The optical shift of Roma buildings to the centre of the museum narrative, as it occurred in Wesiune thana, does not invalidate the historically justified geo/topography of the former Polish village. However, by highlighting the connections and spatial relations in the museum with the help of ropes stretched between Roma buildings and trees, the work points to the selectivity and arbitrariness of the museum’s restoration of geo/topography. It seems reasonable to ask why the relationship is built upon the spatial dichotomy of centre-periphery and the symbolic division into the familiar and the alien. Why does the discourse and museum practice, in order to adequately reflect the “mood of the former Polish countryside”, not use, for instance, the reproduction of its characteristic audiosphere or its scents and odors, etc.?

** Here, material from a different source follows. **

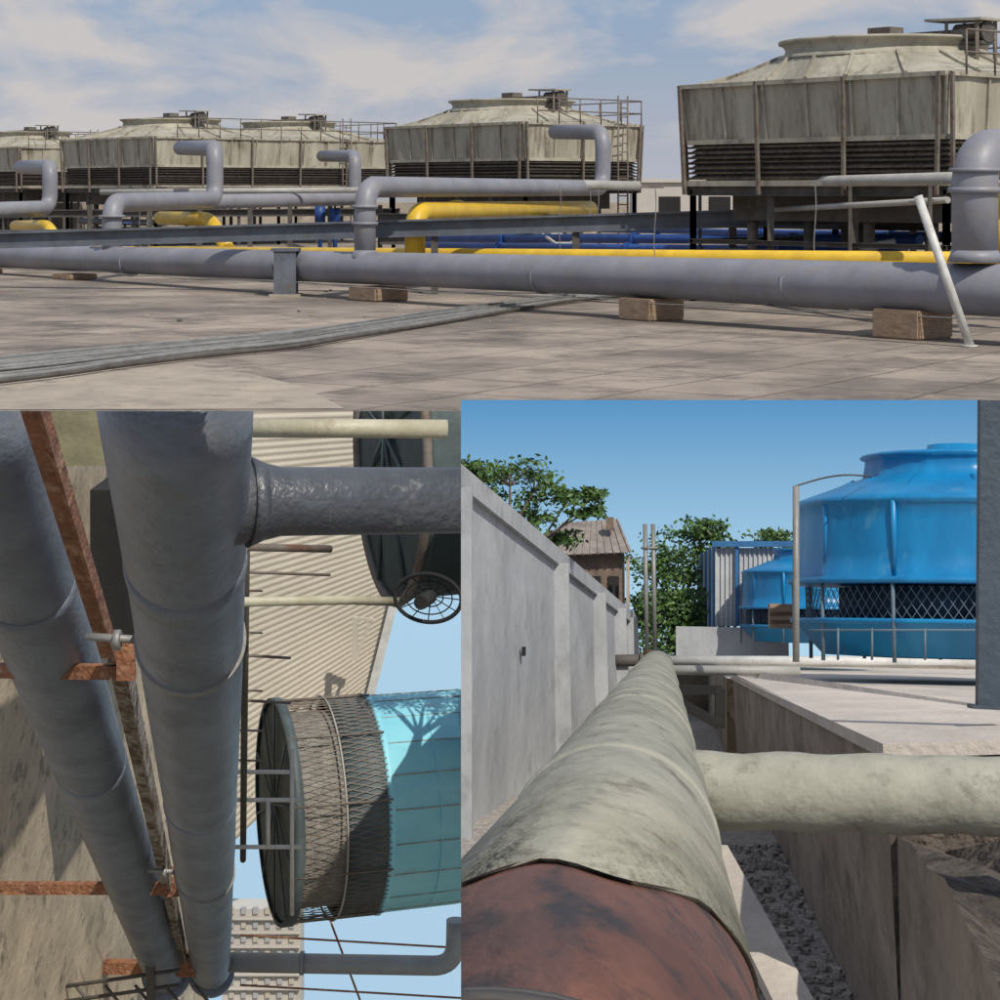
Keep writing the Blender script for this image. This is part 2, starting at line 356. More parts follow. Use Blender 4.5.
for i in range(8): q=a0.lerp(a1,(i+.5)/8); t.bar(q,q+Vector((.5,0,0)),.05,.04,whitep)
t.done()
t=B("pipe_stub"); t.tube([S(855,250,40),S(895,242,40)],.08,palepipe,12); t.tube([S(855,250,40),S(850,252,40)],.12,palepipe,12); t.done()
t=B("roof_debris")
for i in range(22):
    q=G(random.uniform(120,520),random.uniform(290,326)); s_=random.uniform(.03,.09)
    t.box(q+Z*.005,Vector((s_,s_*.3,0)),Vector((-.2*s_,s_*.8,0)),Z*s_*.4,random.choice([slabm,dsteel,wood,slabm]))
t.done()
# ================= LOWER RIGHT: ALLEY =================
vp=Vector(((665-500)/F,1,-(632-190)/F)); FW=vp.normalized(); RT=Vector((1,-FW.x/FW.y,0)); RT=(RT-FW*RT.dot(FW)).normalized(); UP=RT.cross(FW).normalized()
def A_(x,y,z): return EYE+RT*x+FW*y+UP*z
def R_(u,v,y):
    d=Vector(((u-500)/F,1,-(v-190)/F)); return EYE+d*(y/d.dot(FW))
MR=Matrix(((RT.x,FW.x,UP.x,0),(RT.y,FW.y,UP.y,0),(RT.z,FW.z,UP.z,EH),(0,0,0,1)))
wallm=mat("alley_wall_render",(.46,.475,.49),(.33,.345,.36),2.2,.88,c3=(.21,.21,.21),amt3=(.53,.78),bump=.35,bscale=14,stretch=(1,.5,.6))
concw=mat("trough_concrete",(.38,.32,.26),(.21,.17,.135),2.2,.92,c3=(.11,.085,.07),amt3=(.5,.7),bump=.7,bscale=18,stretch=(1,.5,1))
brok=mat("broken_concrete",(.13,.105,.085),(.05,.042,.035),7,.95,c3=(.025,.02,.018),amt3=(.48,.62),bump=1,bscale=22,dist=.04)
slabw=mat("slab_top_concrete",(.64,.58,.50),(.47,.42,.37),2.5,.88,c3=(.33,.29,.24),amt3=(.57,.78),bump=.35,stretch=(1,.5,1))
grav=mat("gravel",(.50,.46,.41),(.25,.22,.2),22,.95,bump=1.0,bscale=35,c3=(.58,.55,.52),dist=.03)
wrap=mat("lagged_pipe",(.37,.365,.30),(.23,.23,.185),7,.72,c3=(.12,.11,.085),amt3=(.52,.72),bump=.7,bscale=60,dist=.005,spec=.35,stretch=(1,.3,1))
rust=mat("rust_red_oxide",(.20,.085,.055),(.10,.042,.03),9,.62,c3=(.03,.025,.025),amt3=(.48,.64),bump=.8,bscale=60,dist=.005,stretch=(1,.3,1))
cyan=mat("cyan_fiberglass",(.008,.25,.53),(.005,.17,.40),2.5,.38,bump=.1,bscale=8,c3=(.12,.35,.52),amt3=(.58,.8),stretch=(1,1,.4))
alley=B("alley_ground"); alley.poly([A_(-1.3,.3,-1.0),A_(.62,.3,-1.0),A_(.62,20.2,-.75),A_(-1.3,20.2,-.75)],grav)
for i in range(3000):
    y=random.uniform(1.8,9); x=random.uniform(-.4,.48); s_=random.uniform(.006,.03)*(.5+y*.07)
    q=A_(x,y,-1.0+.0128*(y-.3)); a=random.random()*6.28; e1_=RT*math.cos(a)+FW*math.sin(a); e2_=FW*math.cos(a)-RT*math.sin(a)
    alley.box(q-e1_*s_/2,e1_*s_,e2_*s_*.7+UP*s_*.2,UP*s_*.5,grav)
alley.done('R')
w=B("boundary_wall")
p_n_t=R_(462,468,9.3); p_f_t=R_(637,622,19.6); p_n_b=R_(462,868,9.3); p_f_b=R_(640,664,19.6)
dn=(p_n_t-p_f_t); db=(p_n_b-p_f_b)
NT=p_f_t+dn*1.35; NB=p_f_b+db*1.35
th=-RT*.18
def wq(f,h): return (NB.lerp(p_f_b,f)).lerp(NT.lerp(p_f_t,f),h)
w.poly([wq(0,0),wq(1,0),wq(1,1),wq(0,1)],wallm); w.poly([wq(0,1),wq(1,1),wq(1,1)+th,wq(0,1)+th],wallm); w.poly([wq(1,0),wq(1,1),wq(1,1)+th,wq(1,0)+th],wallm)
w.poly([wq(0,0)+th,wq(1,0)+th,wq(1,1)+th,wq(0,1)+th],wallm)
w.bar(wq(0,.965)+RT*.01,wq(1,.965)+RT*.005,.05,.10,wallm,up=UP)
for f in (.24,.52,.70,.83,.92): w.bar(wq(f,0)-RT*.01,wq(f,.93)-RT*.01,.05,.20,wallm,up=RT)
q=wq(.4,.52)+RT*.01; w.bar(q,q+RT*.02,.05,.05,dark,up=UP)
w.done('R')
t=B("lagged_main_pipe")
xa,za,rr=-.0685,-.2855,.140
ys=[1.33,2.4,2.8,3.2,3.6,4.2,5,6,7.5,9,11,13,15,17.3]
def skew(rg):
    for v in rg:
        l=MR.inverted()@v.co; dz_=(-.1455-l.z); v.co+=FW*(2.6*dz_+.03*math.sin(l.x*60))
r_=t.tube([A_(xa,y,za) for y in ys],[rr*(1+.012*math.sin(y*2.1)+.008*math.sin(y*5.3)) for y in ys],wrap,72); skew(r_[0])
r_=t.tube([A_(xa,.45,za),A_(xa,1.34,za)],rr*.985,rust,72); skew(r_[1])
t.tube([A_(xa,.83,za),A_(xa,.85,za)],rr*1.03,dsteel,72)
t.tube([A_(xa,.865,za),A_(xa,.875,za)],rr*1.01,dsteel,72)
t.tube([A_(xa,.74,za),A_(xa,.80,za)],rr*1.06,rust,56)
for y in (2.75,4.9,5.4,6.6,8.2,10.5): 
    t.tube([A_(xa,y-.06,za),A_(xa,y,za),A_(xa,y+.06,za)],[rr*1.0,rr*1.022,rr*1.0],wrap,56)
cy=3.68; zc=za+.014
n=40; pth=[A_(xa+.09,cy,zc-.002)]+[A_(.02+i*.03,cy,zc+.002*math.sin(i*1.3)+.0002*i) for i in range(n)]
t.tube(pth,[.084,.079]+[.066+.001*math.sin(i*1.1)+.0006*random.random()+(.002 if i in(12,25) else 0) for i in range(1,n)],mat("lagged_branch",(.37,.365,.30),(.24,.24,.19),6,.7,c3=(.13,.12,.095),amt3=(.54,.73),bump=.6,bscale=40,dist=.006),48)
t.done('R')
t=B("flanged_cross_pipe")
t.tube([R_(603,661,17.2),R_(650,660,17.2)],.05,dsteel,16)
for u in (600,606,640,646): t.tube([R_(u,661,17.2),R_(u+3,661,17.2)],.075,dsteel,16)
t.tube([R_(652,650,17.2),R_(652,662,17.2)],.07,rust,16)
t.tube([R_(655,661,17.4),R_(985,662,17.4)],.045,whitep,16); t.tube([R_(670,670,13),R_(800,671,13)],.03,palepipe,16)
t.done('R')
t=B("concrete_trough_wall")
xw=.5
q1=R_(885,745,4.55); q2=R_(733,674,14)
t.poly([q1,q2,A_(.48,14,-.82),A_(xw,4.55,-1.05)],concw)
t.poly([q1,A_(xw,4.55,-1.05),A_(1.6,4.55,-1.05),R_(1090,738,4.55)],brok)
zs=[(5.0,-.43),(4.55,-.42),(4.3,-.41),(4.05,-.43),(3.8,-.42),(3.5,-.47),(3.25,-.50),(3.0,-.58),(2.8,-.62),(2.5,-.68),(2.2,-.8)]
for i in range(len(zs)-1):
    (ya,z_a),(yb,z_b)=zs[i],zs[i+1]; xo=xw-.003
    t.poly([A_(xo,ya,z_a),A_(xo,yb,z_b),A_(xo,yb,-1.05),A_(xo,ya,-1.05)],concw)
    if i==0: continue
    for j in range(9):
        x0=xo+j*.10;x1=x0+.10; r1=lambda a,b_:.05*math.sin(a*23+b_*17)-.03
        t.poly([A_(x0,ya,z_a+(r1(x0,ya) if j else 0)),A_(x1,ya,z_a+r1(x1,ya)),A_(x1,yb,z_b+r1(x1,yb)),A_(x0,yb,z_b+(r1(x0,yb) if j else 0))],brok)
t.done('R')
t=B("slab_coping")
a=[R_(735,668,14.2),R_(1110,724,6.1),R_(1110,736,4.5),R_(883,744,4.5),R_(731,675,14.2)]
t.poly(a,slabw); 
for i in range(5):
    p,q=a[i],a[(i+1)%5]; t.poly([p,q,q-UP*.03,p-UP*.03],slabw)
t.done('R')
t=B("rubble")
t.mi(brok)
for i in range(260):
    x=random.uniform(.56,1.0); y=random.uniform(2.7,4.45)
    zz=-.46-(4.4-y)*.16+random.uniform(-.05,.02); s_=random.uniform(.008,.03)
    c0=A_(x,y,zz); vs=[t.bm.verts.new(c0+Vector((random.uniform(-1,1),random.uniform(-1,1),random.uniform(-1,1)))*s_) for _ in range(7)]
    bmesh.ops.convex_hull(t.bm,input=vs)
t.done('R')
t=B("terrace_ground"); t.poly([A_(.42,14.2,-.30),A_(.42,20.4,-.30),A_(6,20.4,-.30),A_(6,5.5,-.30),A_(1.1,5.5,-.30)],slabw)
t.poly([A_(.42,14.2,-.30),A_(.42,20.4,-.30),A_(.42,20.4,-1),A_(.42,14.2,-1)],concw); t.done('R')
t=B("end_wall"); t.box(A_(-1.2,20.1,-1.0),RT*7,FW*.15,UP*.78,concw); t.done('R')
t=B("kerb_plank"); t.bar(R_(712,850,6.2),R_(795,1010,4.6),.09,.03,slabw,up=UP); t.done('R')
t=B("pipe_bracket")
for (u0,v0,u1,v1,y) in ((672,690,722,690,9),(675,700,720,725,8.5),(720,688,720,728,8.6)): t.bar(R_(u0,v0,y),R_(u1,v1,y),.04,.04,dark,up=UP)
t.done('R')
t=B("low_wall"); t.box(R_(676,656,18.4),RT*1.0,FW*.15,UP*.26,wallm); t.done('R')
mesh_=mat("galvanised_mesh",(.12,.18,.23),(.08,.12,.16),3,.6)
def rtank(cu,y,r,name,vb):
    t=B(name); cx=(R_(cu,632,y)-EYE).dot(RT)
    k=r/1.08; M=MR@Matrix.Translation((cx,y,(632-vb)/F*y))
    rib=lambda a:1+.014*(1 if (math.degrees(a)%30)<4 else 0)
    def z(v): return (652-v)/F*14*k
    t.lathe([(.55*k,z(652)),(.9*k,z(650)),(1.08*k,z(622)),(1.11*k,z(621)),(1.11*k,z(617)),(1.0*k,z(617))],M,cyan,96,rib=rib)
    t.lathe([(.8*k,z(617)),(.8*k,z(588))],M,mat("tank_infill",(.03,.07,.10),(.015,.03,.05),9,.8),48)
    t.lathe([(1.12*k,z(586)),(1.12*k,z(581)),(1.075*k,z(580)),(1.06*k,z(560)),(1.05*k,z(530)),(1.055*k,z(515)),(1.08*k,z(513)),(1.07*k,z(509)),(.98*k,z(504)),(.68*k,z(488)),(.62*k,z(485)),(.6*k,z(468)),(.64*k,z(466)),(.62*k,z(463)),(.2*k,z(460)),(.19*k,z(452)),(.02,z(450))],M,cyan,96,rib=rib)
    n=100
    for i in range(n):
        a=2*math.pi*i/n
        for a2 in (a+.14,a-.14):
            t.tube([M@Vector((1.02*k*math.cos(a),1.02*k*math.sin(a),z(617))),M@Vector((1.02*k*math.cos(a2),1.02*k*math.sin(a2),z(588)))],.0026*k,mesh_,3,cap=False)
    for i in range(12):
        a=2*math.pi*i/12; e=Vector((math.cos(a),math.sin(a),0))
        t.tube([M@(e*1.1*k+Vector((0,0,z(655)))),M@(e*1.1*k+Vector((0,0,z(583))))],.013*k,mesh_,8)
        t.tube([M@(e*1.06*k+Vector((0,0,z(580)))),M@(e*1.065*k+Vector((0,0,z(515)))),M@(e*.68*k+Vector((0,0,z(489))))],.022*k,cyan,8)
    t.done('R')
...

The questions posed five years ago by Małgorzata Mirga-Tas about the ways of exhibiting and displaying Roma cultural heritage in Polish museums are still relevant (especially) today. Undermining, unlearning, reversing, and decoding imperialism in the discourse and practice of museums has only just begun in Poland (as well as in Europe and America). Wesiune thana – like any outstanding work of art – was ahead of reality and the discourse on museum decolonisation, before it began in earnest.

Wojciech Szymański


[1] Macdonald, Sharon: Memorylands: Heritage and Identity in Europe Today, Routledge, 2013, p.1.
[2] Ibid., p.3.
[3] Ibid., p.1.
[4] Ariella Aïsha Azoulay: Potential History: Unlearning Imperialism, Verso, 2019, p.10.

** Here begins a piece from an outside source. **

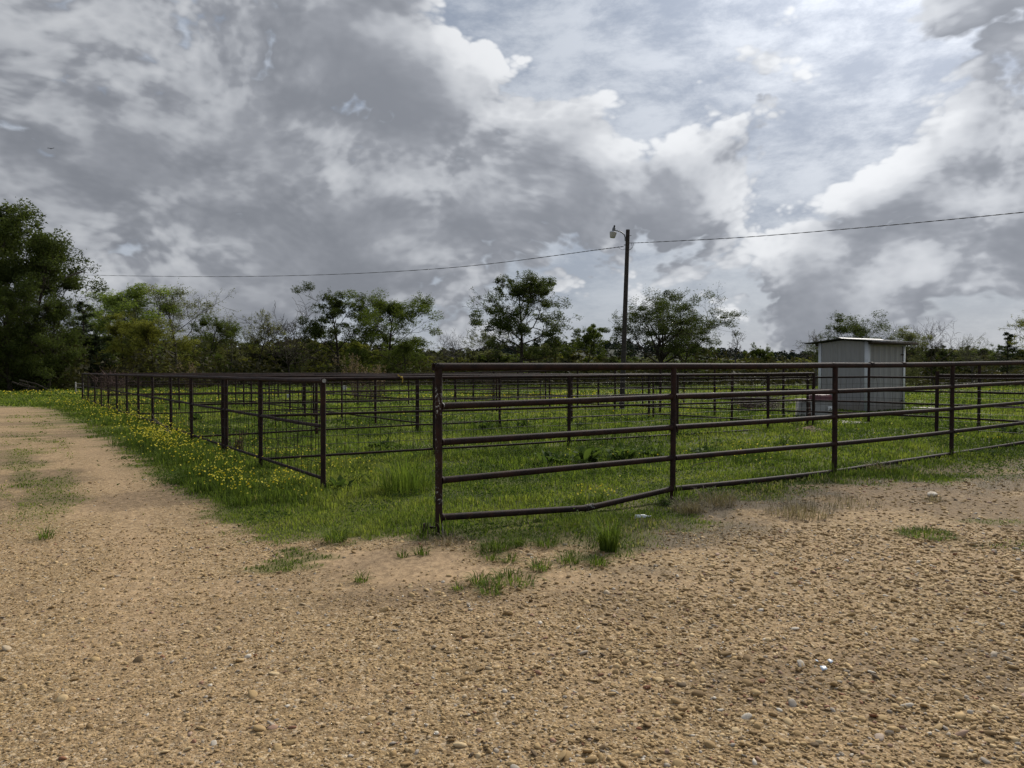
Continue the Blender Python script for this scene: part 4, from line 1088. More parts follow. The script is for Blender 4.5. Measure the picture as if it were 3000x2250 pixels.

[5] Sławomir Kapralski: “Romowie i muzealny grzech pierworodny”, in: Studia Romologica, no. 11, 2018, p.15.
[6] Jan Bujak: Muzealnictwo etnograficzne w Polsce (do roku 1939), Uniwersytet Jagielloński, 1975, p.24.
[7] Adam Bartosz: Katalog zbiorów cyganologicznych Muzeum Okręgowego w Tarnowie, Muzeum Okręgowe w Tarnowie, 2007, pp.5-10.
[8] Andrzej Grzymała-Kazłowski: “Muzeum Kultury Romów w Warszawie”, in: Studia Romologica, no. 11, 2018, pp.97–114.
[9] Bogusława Błażewicz: Ludowe prezentacje. 35 lat sądeckiego skansenu, Muzeum Okręgowe w Nowym Sączu, 2010, p.7.
[10] François Mairesse: “Muzealizacja/Umuzealnienie”, in: Słownik encyklopedyczny muzeologii, eds. A. Desvallées, F. Mairesse, Muzeum Pałacu Króla Jana III w Wilanowie, 2020, p.252.
[11] Łukasz Bukowiecki: Czas przeszły zatrzymany. Kulturowa historia skansenów w Szwecji i Polsce, Campidoglio, 2015, p.34.
[12] Bogusława Błażewicz: Op.cit., p.17.
[13] Homi K. Bhabha: Miejsca kultury, trans.: T. Dobrogoszcz, Wydawnictwo Uniwersytetu Jagiellońskiego, 2010, p.42.
[14] Stephen Bann: “Historical Text and Historical Object: The Poetics of the Musée de Cluny”, in: History and Theory, no. 17, 1978, pp.251–266.
[15] Anke te Heesen: Teoria muzeum, trans.: A. Teperek, ed. A. Ziębińska-Witek, Niemiecki Instytut Historyczny, Wydawnictwo Neriton, 2016, p.24.
[16] Łukasz Bukowiecki: Op.cit., p.33.
[17] Ibid.
[18] Wojciech Szymański: “Małgorzata Mirga-Tas, Wesiune thana, 2016”, in: pany chłopy chłopy pany, [cat.], eds. W. Szymański, M. Ujma, Galeria Sztuki Współczesnej BWA Sokół w Nowym Sączu, 2016, p.166.